La pire injure à la mémoire de Samuel Paty, c’est le hors-sujet
Depuis 2012, 2015, à chaque attentat, qui est, en même temps qu'une explosion de douleur et d'émotion, une manifestation de la vérité sur le totalitarisme islamique qui nous mine et nous tue, « une bataille s'est engagée », pour reprendre les mots d'Alain Finkielkraut, entre « le parti du sursaut » et « le parti de l'Autre », le parti des accommodements et des compromissions. En 2015, comme lui, j'avais été naïf, je pensais que la tuerie, par ses cibles, par le parcours de ses auteurs, par le traumatisme collectif, allait faire bouger les lignes, les consciences, les choses. Oui, il y eut traumatisme dans les salles des profs, mais le parti des accommodements reprit vite le dessus et, faut-il le dire, la décapitation d'Hervé Cornara, en fin d'année scolaire, en 2016, ne remua pas beaucoup le corps enseignant. J'en eus honte.

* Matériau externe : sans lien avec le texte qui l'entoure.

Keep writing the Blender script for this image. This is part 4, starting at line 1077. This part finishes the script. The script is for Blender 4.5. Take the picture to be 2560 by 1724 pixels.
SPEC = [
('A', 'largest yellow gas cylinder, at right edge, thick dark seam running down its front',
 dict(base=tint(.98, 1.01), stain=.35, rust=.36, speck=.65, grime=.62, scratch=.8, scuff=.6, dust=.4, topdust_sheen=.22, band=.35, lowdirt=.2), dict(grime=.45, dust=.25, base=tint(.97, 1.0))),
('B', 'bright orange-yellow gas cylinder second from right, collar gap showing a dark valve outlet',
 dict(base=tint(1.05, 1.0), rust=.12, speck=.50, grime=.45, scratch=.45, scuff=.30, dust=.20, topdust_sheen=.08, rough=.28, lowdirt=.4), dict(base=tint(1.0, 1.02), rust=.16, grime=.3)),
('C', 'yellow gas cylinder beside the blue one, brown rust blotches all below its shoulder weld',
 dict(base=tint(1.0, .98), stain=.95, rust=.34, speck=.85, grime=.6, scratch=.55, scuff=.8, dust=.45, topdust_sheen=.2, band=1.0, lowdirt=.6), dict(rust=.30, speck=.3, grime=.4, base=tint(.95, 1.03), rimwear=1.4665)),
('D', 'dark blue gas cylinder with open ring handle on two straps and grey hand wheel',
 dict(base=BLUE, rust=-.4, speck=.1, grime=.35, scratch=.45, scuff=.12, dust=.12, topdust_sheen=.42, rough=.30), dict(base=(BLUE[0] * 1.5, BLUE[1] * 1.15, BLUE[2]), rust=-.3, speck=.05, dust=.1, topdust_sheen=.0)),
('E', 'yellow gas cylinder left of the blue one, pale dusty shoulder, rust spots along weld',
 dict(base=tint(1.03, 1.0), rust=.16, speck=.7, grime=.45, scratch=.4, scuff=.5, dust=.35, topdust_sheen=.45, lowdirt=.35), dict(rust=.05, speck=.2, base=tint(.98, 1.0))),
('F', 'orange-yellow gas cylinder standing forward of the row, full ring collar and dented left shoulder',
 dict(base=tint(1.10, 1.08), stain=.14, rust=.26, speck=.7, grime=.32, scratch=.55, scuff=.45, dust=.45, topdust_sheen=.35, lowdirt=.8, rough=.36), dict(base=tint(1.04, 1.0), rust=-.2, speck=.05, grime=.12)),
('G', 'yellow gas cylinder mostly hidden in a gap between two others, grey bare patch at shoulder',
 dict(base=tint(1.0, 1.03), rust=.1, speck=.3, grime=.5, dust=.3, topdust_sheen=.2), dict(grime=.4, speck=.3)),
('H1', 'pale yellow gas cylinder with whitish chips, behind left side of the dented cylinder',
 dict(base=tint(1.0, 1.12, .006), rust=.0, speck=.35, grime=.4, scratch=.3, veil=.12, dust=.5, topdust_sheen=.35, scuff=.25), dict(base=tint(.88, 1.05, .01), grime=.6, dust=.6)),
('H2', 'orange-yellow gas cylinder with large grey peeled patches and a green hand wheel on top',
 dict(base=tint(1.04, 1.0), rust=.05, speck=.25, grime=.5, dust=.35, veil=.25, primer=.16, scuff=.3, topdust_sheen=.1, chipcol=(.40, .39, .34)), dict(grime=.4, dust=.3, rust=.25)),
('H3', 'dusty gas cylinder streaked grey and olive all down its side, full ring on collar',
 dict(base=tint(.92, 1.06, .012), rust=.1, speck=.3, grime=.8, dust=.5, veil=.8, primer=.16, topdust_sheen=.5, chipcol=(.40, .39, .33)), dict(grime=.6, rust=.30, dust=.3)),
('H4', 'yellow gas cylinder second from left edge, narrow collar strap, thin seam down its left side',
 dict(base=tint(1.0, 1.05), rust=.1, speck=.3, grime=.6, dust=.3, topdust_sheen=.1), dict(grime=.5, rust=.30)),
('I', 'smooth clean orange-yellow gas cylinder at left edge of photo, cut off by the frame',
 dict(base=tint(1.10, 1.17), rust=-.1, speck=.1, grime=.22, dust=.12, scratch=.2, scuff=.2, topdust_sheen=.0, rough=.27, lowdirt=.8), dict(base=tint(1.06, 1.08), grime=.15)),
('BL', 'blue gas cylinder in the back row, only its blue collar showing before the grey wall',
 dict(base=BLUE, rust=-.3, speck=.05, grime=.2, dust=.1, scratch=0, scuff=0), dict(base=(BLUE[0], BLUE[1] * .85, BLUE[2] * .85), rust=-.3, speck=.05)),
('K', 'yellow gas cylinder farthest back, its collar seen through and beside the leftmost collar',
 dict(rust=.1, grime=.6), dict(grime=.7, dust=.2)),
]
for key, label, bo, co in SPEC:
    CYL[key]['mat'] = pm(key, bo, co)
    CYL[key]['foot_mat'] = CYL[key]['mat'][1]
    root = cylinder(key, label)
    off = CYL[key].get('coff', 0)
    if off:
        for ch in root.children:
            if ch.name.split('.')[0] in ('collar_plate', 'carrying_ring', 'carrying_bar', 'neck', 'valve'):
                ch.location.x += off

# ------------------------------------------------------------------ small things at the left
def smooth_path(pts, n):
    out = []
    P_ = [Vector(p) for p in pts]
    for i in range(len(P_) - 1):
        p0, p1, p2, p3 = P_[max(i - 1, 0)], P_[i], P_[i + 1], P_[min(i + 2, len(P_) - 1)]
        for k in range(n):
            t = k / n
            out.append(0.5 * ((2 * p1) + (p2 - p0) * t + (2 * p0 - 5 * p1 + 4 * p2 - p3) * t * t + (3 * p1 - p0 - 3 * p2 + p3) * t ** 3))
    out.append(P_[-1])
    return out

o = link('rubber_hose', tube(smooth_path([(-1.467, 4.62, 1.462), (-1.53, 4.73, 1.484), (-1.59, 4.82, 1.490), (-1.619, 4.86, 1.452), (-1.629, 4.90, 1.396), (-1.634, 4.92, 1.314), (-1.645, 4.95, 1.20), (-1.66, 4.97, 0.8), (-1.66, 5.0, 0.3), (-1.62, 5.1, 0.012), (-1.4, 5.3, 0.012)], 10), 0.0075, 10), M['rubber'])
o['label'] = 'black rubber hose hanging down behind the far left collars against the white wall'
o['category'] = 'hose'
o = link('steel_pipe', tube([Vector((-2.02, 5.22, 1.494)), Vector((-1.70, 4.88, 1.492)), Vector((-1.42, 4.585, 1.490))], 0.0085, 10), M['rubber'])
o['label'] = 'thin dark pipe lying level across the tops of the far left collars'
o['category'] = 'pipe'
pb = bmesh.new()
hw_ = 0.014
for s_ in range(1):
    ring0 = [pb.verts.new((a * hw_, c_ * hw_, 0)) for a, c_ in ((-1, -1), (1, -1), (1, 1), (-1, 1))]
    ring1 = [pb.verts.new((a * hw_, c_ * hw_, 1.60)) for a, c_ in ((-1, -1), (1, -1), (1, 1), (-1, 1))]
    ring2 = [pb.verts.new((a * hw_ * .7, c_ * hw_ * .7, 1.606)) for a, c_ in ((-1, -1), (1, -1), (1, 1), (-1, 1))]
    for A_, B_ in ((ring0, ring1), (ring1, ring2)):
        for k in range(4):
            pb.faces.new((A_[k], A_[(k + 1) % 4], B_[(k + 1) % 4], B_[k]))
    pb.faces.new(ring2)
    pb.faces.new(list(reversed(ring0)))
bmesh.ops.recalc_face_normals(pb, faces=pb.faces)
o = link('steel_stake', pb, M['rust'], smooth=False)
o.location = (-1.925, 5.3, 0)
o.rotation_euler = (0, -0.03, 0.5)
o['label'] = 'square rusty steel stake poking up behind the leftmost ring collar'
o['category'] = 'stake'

Et aujourd'hui ? Effectivement, la décapitation de Samuel Paty ordonnée par une fatwa, pour citer M. Darmanin, de parents d'élèves remue profondément. À juste titre. Mais jusqu'où ? Jusqu'à quand ?
En effet, à quoi assiste-t-on ? Aux mêmes discours, avec un cran de fermeté supplémentaire ? On aimerait y croire. La rhétorique du « Nous sommes en guerre », nous y avons eu droit en 2015, avec Manuel Valls. Emmanuel Macron est sur la même voie, avec son « ¡No pasarán! » ridicule, et un garde des Sceaux bien mal placé pour mener cette guerre qui, qu'on le veuille ou non, ne se fera pas seulement avec des crayons, des mots, des manifestations et des bougies. Il faudra, comme dans toute guerre, si les mots ont un sens, des mesures d'exception, du courage. On ne les voit pas encore.
Mais on assiste aussi à une nouvelle étape dans cette course entre les deux partis.
Du côté du « sursaut », on voit des ralliements, plus ou moins opportunistes, qui sentent que peut-être, un jour, on pourrait leur reprocher leurs atermoiements, leur complicité. Le mot « collabo » a repris du service, visant ceux qui n'ont cessé d'ouvrir les portes de la République - et du pays- à l'islam et à ses exigences. On découvre aussi, à l'occasion de cet assassinat, ourdi par tout un terreau très actif, que la chaîne des complicités, à des degrés divers, peut remonter loin, que ce CCIF aujourd'hui dans la ligne de mire (Emmanuel Macron aura-t-il le courage d'aller jusqu'à sa dissolution ?) était fréquenté et choyé par tout un pan de nos élites politiques - M. Darmanin, parmi tant d'autres...
Et puis, on constate avec tristesse que le parti du « regardons ailleurs », de l'autruche, est toujours vivace. Il est parfois pathétique, pitoyablement ridicule même, comme cette militante CGT qui s'en prend à « la frange la plus réactionnaire de l'Église catholique » ou M. Darmanin pointant la menace, en France, des « suprémacistes blancs » ! Mais il y a aussi M. Mélenchon et la « communauté tchétchène », Mme Avia et M. Barbier qui sortent de leur boîte pour appeler à légiférer contre la liberté d'expression... Ironie tragique.
Je l'appellerai le parti du hors-sujet, qui se débat d'autant plus maladroitement qu'il sent que l'heure est bientôt venue de rendre les copies.
Une guerre a un ennemi, cet ennemi a des relais, des complices, toute une idéologie, et cet islamisme a à voir avec l'islam. On pourra tergiverser, contourner, on n'échappera pas à cette vérité, au sujet. Sans cette prise de conscience et les conséquences concrètes qu'elle impliquera sur les refus et les exigences que les institutions - d'abord l'École - doivent imposer, l'assassinat de Samuel Paty aura été vain et nous continuerons à nous mentir.
La responsabilité du corps enseignant est grande et son basculement du côté du sursaut serait un tournant, faisant basculer toute une partie de l'opinion publique. Nos gouvernements, timorés, n'agiront que s'ils sentent ce basculement.
Après la décapitation de Samuel Paty, chers collègues, nous n'avons plus droit au « hors-sujet ».